In diese Situation hinein kann Jeremia (oder der sich für ihn ausgibt) Sätze sagen wie: „Die Güte des Herrn ist’s, dass wir nicht gar aus sind, seine Barmherzigkeit hat noch kein Ende“ (V. 22) oder „Denn der Herr verstößt nicht ewig; sondern er betrübt wohl und erbarmt sich wieder nach seiner großen Güte“ (V. 31), oder eben unseren Vers.

Jeremia ist von der Einsicht geleitet, dass das Verhalten des Volkes Israel zum Krieg mit all seinen fürchterlichen Konsequenzen geführt hatte - und dass dieses Tun von Grund auf falsch war. Vor allem aber hat er auch die Erkenntnis, dass Gott sich trotz allem nicht abgewendet hat, sondern weiterhin seine schützende Hand über die Seinen hält. Warum? Weil Gott schon vor Ostern ein Gott des Lebens und der Liebe war.
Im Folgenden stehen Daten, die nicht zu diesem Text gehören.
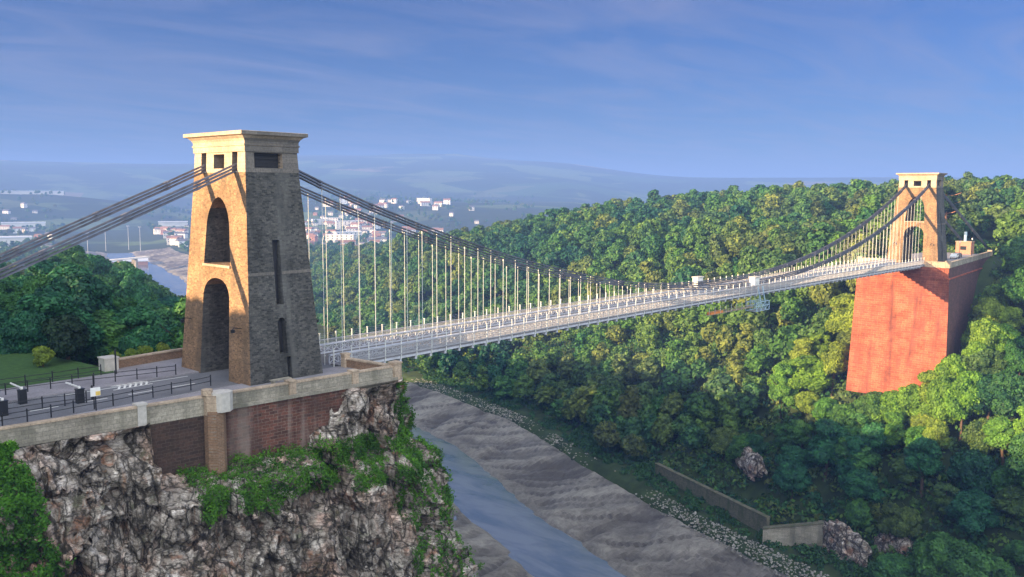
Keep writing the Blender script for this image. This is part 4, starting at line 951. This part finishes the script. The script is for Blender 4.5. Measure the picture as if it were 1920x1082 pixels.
# ---------------------------------------------------------------- far bank: rubble, retaining walls, rock outcrops
rb = MB(); rs = np.random.RandomState(31)
tq_ = np.arange(100, 470, .55)
for t_ in tq_:
    for q in range(9):
        dn = float(fbm(np.array(t_), np.array(3.), 22, 4)); x, y, nx_, ny_ = curve_at(np.array(t_+rs.uniform(-.4, .4))); s_ = 37.2+rs.uniform(-.8, 6.0); r_ = rs.uniform(.10, .20)+rs.uniform(0, .55)**2.2
        if rs.uniform() > .65+dn*1.3: continue
        zc = float(np.interp(s_, [36, 38, 44], [-77.2, -75.85, -74.35])); c = np.array([x+nx_*s_, y+ny_*s_, zc]); vv = IV1*r_*(1+rs.uniform(-.3, .3, (len(IV1), 1)))*np.array([1, 1, .7])+c; rb.add(vv.tolist(), IF1.tolist())
tag(rb.build('rubble_bank', M['rubblestone']), kind='stuff')
def rock_outcrop(x, y, z, sx, sy, sz, label, seed, rz=0):
    rs_ = np.random.RandomState(seed); bm = bmesh.new(); bmesh.ops.create_icosphere(bm, subdivisions=5, radius=1)
    for v in bm.verts:
        p = v.co.copy(); a = Vector((p.x*sx, p.y*sy, p.z*sz)); vd, vp = noise.voronoi(a*.3+Vector((seed, 0, 0))); q = 1+.22*(noise.cell(Vector(vp[0])*3)-.5)+.10*min(1, (vd[1]-vd[0])*3)+.1*noise.fractal(a*.3, 1, 2, 4)
        v.co = Vector((p.x*sx, p.y*sy, p.z*sz))*q
    me = bpy.data.meshes.new('rock_outcrop'); bm.to_mesh(me); bm.free(); me.materials.append(M['rock']); o = link('rock_outcrop', me, None, (x, y, z)); o.rotation_euler = (0, 0, rz); tag(o, label, 'rock')
rock_outcrop(191.5, 37.5, -62.5, 10, 2.2, 4.2, 'pale rock outcrop between trees above the long riverside wall', 1, .9)
rock_outcrop(173.5, -11, -68.5, 5, 2.6, 4.6, 'tan rock face among trees right of the grey stone wall', 2, 1.3)
def bankwall(a, b, z0a, z1a, z0b, z1b, th, label, mt):
    A = Vector((*a, 0)); B = Vector((*b, 0)); r = empty('retaining_wall', (a[0], a[1], z0a), label, 'wall'); d = (B-A).normalized(); n = Vector((-d.y, d.x, 0))*th/2
    def pc_(mb, ta, tb, w0, w1, off):
        n2 = n*w1
        vs = [A-n2+Vector((0, 0, w0[0])), B-n2+Vector((0, 0, w0[1])), B+n2+Vector((0, 0, w0[1])), A+n2+Vector((0, 0, w0[0])), A-n2+Vector((0, 0, ta)), B-n2+Vector((0, 0, tb)), B+n2+Vector((0, 0, tb)), A+n2+Vector((0, 0, ta))]
        mb.add(vs, [(3, 2, 1, 0), (4, 5, 6, 7), (0, 1, 5, 4), (1, 2, 6, 5), (2, 3, 7, 6), (3, 0, 4, 7)])
    L0 = (a[0], a[1], z0a); w_ = MB(); pc_(w_, z1a, z1b, (z0a, z0b), 1, 0); child(w_, 'wall_face', mt, r, L0)
    c_ = MB(); pc_(c_, z1a+.3, z1b+.3, (z1a+.003, z1b+.003), 1.5, 0); child(c_, 'coping', M['bankstone'], r, L0)
bankwall((193, 72), (170, 21), -75, -70.2, -75, -69.2, 1.0, 'long sloping brown stone wall above the far river bank', M['bankstone'])
bankwall((165, 20), (171, 6), -75, -70.4, -75, -66.9, 1.2, 'pale grey stone wall rising to the right at the lower right river bank', M['greystone'])
rock_outcrop(171.0, 1.0, -71.5, 9.0, 3.2, 6.4, 'pale bluish rock face right of the grey wall at the lower right river bank', 5, 1.2)

# undergrowth covers the slopes between the trees
rs = np.random.RandomState(43); gx, gy = np.meshgrid(np.arange(150, 420, 2.8), np.arange(-110, 330, 2.8)); gx = (gx+rs.uniform(-1.6, 1.6, gx.shape)).ravel(); gy = (gy+rs.uniform(-1.6, 1.6, gy.shape)).ravel()
s_, t_ = river_st(gx, gy); ok = (s_ > mudw(t_)+17) & (s_ < 190) & ~((gx > 203.5) & (gx < 268) & (gy > -12.5) & (gy < 14)) & ~((s_ < 56) & (gy > -12) & (gy < 76)) & (np.hypot(gx-187, gy-34) > 4.5); gx, gy = gx[ok], gy[ok]; gz = height(gx, gy)
d = rs.normal(size=(len(gx), 46, 3)); d[..., 2] = np.abs(d[..., 2]); d /= np.linalg.norm(d, axis=2)[..., None]; rr_ = rs.uniform(1.5, 4.2, (len(gx), 1, 1))
P = (np.stack([gx, gy, gz], 1)[:, None]+d*rr_*rs.uniform(.6, 1.1, d.shape[:2]+(1,))*np.array([1, 1, .8])).reshape(-1, 3)
a, b_ = leaves(P, d.reshape(-1, 3), np.full(len(P), .85), rs)
tone = np.repeat(rs.uniform(0, 1, len(gx)), 46)
tag(link('undergrowth', npmesh('undergrowth', a, b_, [M['leaf_wood']], attrs={'tone': tone})), kind='stuff')

# low bank scrub between rubble and woods
rs = np.random.RandomState(41); BS = []
for t_ in np.arange(110, 560, 1.0):
    for q in range(3):
        x, y, nx_, ny_ = curve_at(np.array(t_+rs.uniform(-1, 1))); s_ = rs.uniform(43.5, 57); BS.append((x+nx_*s_, y+ny_*s_, rs.uniform(.7, 2.0)))
V_, F_q, n = [], [], 0
for (x, y, r_) in BS:
    if fbm(np.array(x), np.array(y), 9, 6) < -.25: continue
    k = 46; d = rs.normal(size=(k, 3)); d[:, 2] = np.abs(d[:, 2]); d /= np.linalg.norm(d, axis=1)[:, None]; P = np.array([x, y, float(height(x, y))])+d*r_*rs.uniform(.5, 1.1, (k, 1))
    a, b_ = leaves(P, d, np.full(k, .55), rs); V_.append(a); F_q.append(b_+n); n += len(a)
tag(link('bank_scrub', npmesh('bank_scrub', np.concatenate(V_), np.concatenate(F_q), [M['leaf_scrub']])), kind='stuff')

# ---------------------------------------------------------------- the city on the plain
def housemesh(w_, d_, h_, wall, roof, flat=False):
    mb = MB().box(-w_/2, w_/2, -d_/2, d_/2, -3, h_, 0)
    if flat: mb.box(-w_/2-.3, w_/2+.3, -d_/2-.3, d_/2+.3, h_+.01, h_+.6, 1)
    else:
        r = d_*.35; mb.add([(-w_/2-.4, -d_/2-.4, h_+.01), (w_/2+.4, -d_/2-.4, h_+.01), (w_/2+.4, d_/2+.4, h_+.01), (-w_/2-.4, d_/2+.4, h_+.01), (-w_/2-.4, 0, h_+r), (w_/2+.4, 0, h_+r)], [(0, 1, 5, 4), (2, 3, 4, 5), (0, 4, 3), (1, 2, 5), (0, 3, 2, 1)], 1)
    n_ = max(2, int(w_/5))
    for k in range(n_):
        for st in range(max(1, int(h_/3))):
            for sy in (-1, 1):
                xx = -w_/2+w_*(k+.5)/n_; mb.box(xx-.7, xx+.7, min(sy*d_/2, sy*(d_/2+.04)), max(sy*d_/2, sy*(d_/2+.04)), 1+st*3, 2.4+st*3, 2)
    return mb.mesh('house', [wall, roof, M['glass']])
HM = [housemesh(9, 8, 6, M['render'], M['slate']), housemesh(11, 8, 6.5, M['white'], M['slate']), housemesh(20, 9, 6.5, M['render'], M['redroof']), housemesh(10, 9, 6, M['brickfar'], M['redroof']), housemesh(34, 14, 12, M['render'], M['metalroof'], True), housemesh(14, 9, 9, M['white'], M['redroof'])]
rs = np.random.RandomState(55); cnt = 0
def at(pxl, D, z=None):
    h = HD+math.atan((pxl-960)/1658.7); return CAMP.x+D*math.sin(h), CAMP.y+D*math.cos(h)
HL = [('white', 'pale house among trees in the city beyond the river bend'), ('w', 'white rendered house in the city on the plain'), ('t', 'long pale terrace with clay roof in the distant city'), ('b', 'red brick house in the distant city'), ('f', 'flat roofed pale block in the distant city'), ('x', 'white building with red roof in the distant city')]
clusters = [(225, 345, 1050, 2100, 130), (345, 590, 1000, 2400, 40), (575, 720, 1150, 2600, 120), (0, 220, 1500, 3000, 28), (720, 900, 1900, 2600, 22)]
for (a, b_, d0, d1, nn) in clusters:
    for k in range(nn):
        x, y = at(rs.uniform(a, b_), rs.uniform(d0, d1)); s_, t_ = river_st(np.array(x), np.array(y))
        if abs(float(s_)) < 95: continue
        q = rs.choice(6, p=[.28, .24, .2, .1, .06, .12]); o = link('house', HM[q], None, (x, y, float(height(x, y)))); o.rotation_euler = (0, 0, rs.uniform(-.5, .5)+HD*-1); sc_ = rs.uniform(.9, 1.5); o.scale = (sc_,)*3
        side = 'left of the near tower' if (a < 400) else 'right of the near tower'
        tag(o, HL[q][1]+' '+side, 'house', HL[q][1]+' '+side)
def shed(pxl, D, w_, label, mt=None, h=12, rz=0):
    x, y = at(pxl, D); r = empty('warehouse', (x, y, float(height(x, y))), label, 'warehouse', None, -HD-math.atan((pxl-960)/1658.7)+rz)
    MB().box(-w_/2, w_/2, -18, 18, -3, h).build('wall', mt or M['render'], r); MB().box(-w_/2-1, w_/2+1, -19, 19, h+.01, h+1.6).build('roof', M['metalroof'], r)
shed(45, 2500, 95, 'long white warehouse at the far left of the plain'); shed(15, 1750, 70, 'pale roofed warehouse at the left edge below the long white one'); shed(625, 1180, 48, 'cream building with pale roof seen right of the near tower', M['brickfar'], 13)
shed(325, 2450, 70, 'long white shed on the plain just left of the near tower'); shed(65, 3100, 170, 'very long pale factory roof on the plain at left', None, 9); shed(240, 1310, 46, 'pinkish warehouse between trees beyond the river bend', M['brickfar'], 8)
tw = empty('lock_building', (*at(164, 1090), -76), 'small white square building beside the river bend', 'building'); MB().box(-6, 6, -6, 6, 0, 13).build('wall', M['white'], tw); MB().box(-6.4, 6.4, -6.4, 6.4, 13.01, 14).build('roof', M['slate'], tw)
br = empty('road_bridge', (*at(210, 1190), -76), 'distant low road bridge crossing the river bend', 'bridge', None, .35)
MB().box(-45, 55, -4, 4, 7, 8.6).build('deck', M['render'], br)
for xx in (-38, -14, 10, 34): MB().box(xx-1.5, xx+1.5, -3.5, 3.5, -10, 7).build('pier', M['greystone'], br)
for pxl, D in ((197, 1500), (240, 1520), (262, 1480), (163, 1300)):
    x, y = at(pxl, D); o = MB().tube([(0, 0, 0), (0, 0, 38)], [.5, .3], 6).box(-2.2, 2.2, -.3, .3, 36.5, 38.5).build('floodlight_mast', M['iron'], loc=(x, y, -77)); tag(o, {197: 'left mast of the tall thin trio on the plain', 240: 'middle mast of the tall thin trio on the plain', 262: 'right mast of the tall thin trio on the plain', 163: 'thin mast over the small white building'}[pxl], 'mast', 'tall masts on the plain')
# tree clumps of the plain
rs = np.random.RandomState(61); Vs, Fqs, Ts, tq, ttn = [], [], [], [], []; n = 0
for k in range(3000):
    pxl = rs.uniform(-40, 1000); D = 850+3000*rs.uniform(0, 1)**1.7; x, y = at(pxl, D); s_, t_ = river_st(np.array(x), np.array(y))
    if abs(float(s_)) < float(mudw(t_))+14: continue
    if float(fbm(np.array(x), np.array(y), 170, 3)) < -.12 and rs.uniform() < .75: continue
    V0, Fs0, R = LOW[rs.randint(len(LOW))]; sel = rs.choice(len(Fs0[0]), 90, replace=False)
    vq = V0[Fs0[0][sel].ravel()].reshape(-1, 4, 3); cen = vq.mean(1, keepdims=True); vq = (cen+(vq-cen)*2.2).reshape(-1, 3); sc = rs.uniform(.7, 1.3)
    tr = np.concatenate([f[:, :3] for f in Fs0[1:]]); lo = tr.min(); core = V0[lo:]
    V = np.concatenate([vq, core])*sc+np.array([x, y, float(height(x, y))-1]); nv = len(vq)
    Vs.append(V); Fqs.append(np.arange(nv).reshape(-1, 4)+n); Ts.append(tr-lo+nv+n); tn = rs.uniform(0, 1); tq.append(np.full(nv//4, tn)); ttn.append(np.full(len(tr), tn)); n += len(V)
tag(link('distant_trees', tris_quads_mesh('distant_trees', np.concatenate(Vs), [np.concatenate(Fqs), np.concatenate(Ts)], [M['leaf_wood']], attr=np.concatenate(tq+ttn))), kind='stuff')

# ---------------------------------------------------------------- haze
hz = MB().box(-2600, 11600, -1600, 11600, -92, 330).build('haze', []) if False else None
hm = bpy.data.materials.new('haze_air'); hm.use_nodes = True; t = hm.node_tree; t.nodes.clear()
out = t.nodes.new('ShaderNodeOutputMaterial'); pv = t.nodes.new('ShaderNodeVolumePrincipled'); pv.inputs['Color'].default_value = (.18, .34, .84, 1); pv.inputs['Density'].default_value = 2.7e-4
pv.inputs['Anisotropy'].default_value = .0
t.links.new(pv.outputs[0], out.inputs['Volume'])
tag(MB().box(-2600, 11700, -1600, 11700, -95, 232).build('haze', hm), kind='stuff')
Barmherzigkeit ist sein Grundzug, Vergebung sein Tagesgeschäft. Nichts muss so bleiben, wie es ist! Diesem Gott soll sein Volk auch nach der Katastrophe des babylonischen Exils wieder dienen. Gottesdienst, wie ihn Jeremia hier versteht, ist jedoch etwas anderes als Lieder singen und Opfer darbringen. Gottes-Dienst bedeutet, Gott diese Welt als die seine wieder nahezubringen, ihm gegenüber den Zustand dieser Welt zu beklagen und sie ihm damit ans Herz zu legen. Jeremia will das leidende Volk und seinen Gott wieder in ein Verhältnis zueinander setzen - eine aktive Aufgabe. Und auch umgekehrt sind die Menschen aufgefordert, nach Gott zu fragen, was sie zuvor aufgrund angeblich politisch-militärischer Sachzwänge unterlassen hatten - mit katastrophalen Konsequenzen.

Aber Jeremia weiß: Gott versteckt sich im Schicksal der Geschlagenen. Er wird bei uns sein bis zum Ende der Tage. Er ist bei uns als Trost und als Versprechen. Er ist bei uns in allen Gestalten des Elends. Daher ist es spätestens seit Jesus (Mt. 25,40) eine stimmige Weise, Gott zu betrachten, die Armen und Elenden dieser Welt zu betrachten mit den aufmerksamen und empfindsamen Augen unserer Herzen.

An Gott glauben, das wussten bereits die Verschleppten, heißt auch an Gott leiden; leiden an seiner Dunkelheit und an seiner Unverstehbarkeit. Gott zu vermissen, das gehört bis heute zu unserem erwachsenen Gottesglauben. Dennoch bleibt die Hoffnung auf seine Barmherzigkeit und Freundlichkeit.

Das Versprechen Gottes, weiterhin den Seinen treu zu bleiben, ist für mich kein Blankoscheck für unsere Existenz. Der Bund zwischen ihm und uns gibt uns etwas zu tun, und er gibt uns auf, manches zu lassen. Er gibt uns nicht nur etwas zu glauben. Der Glaube und die Hoffnung auf Gottes Güte und Treue verdorren, wo sie lediglich behauptete Sachverhalte unserer Innerlichkeit sind und wo sie nicht zu unserer Praxis werden.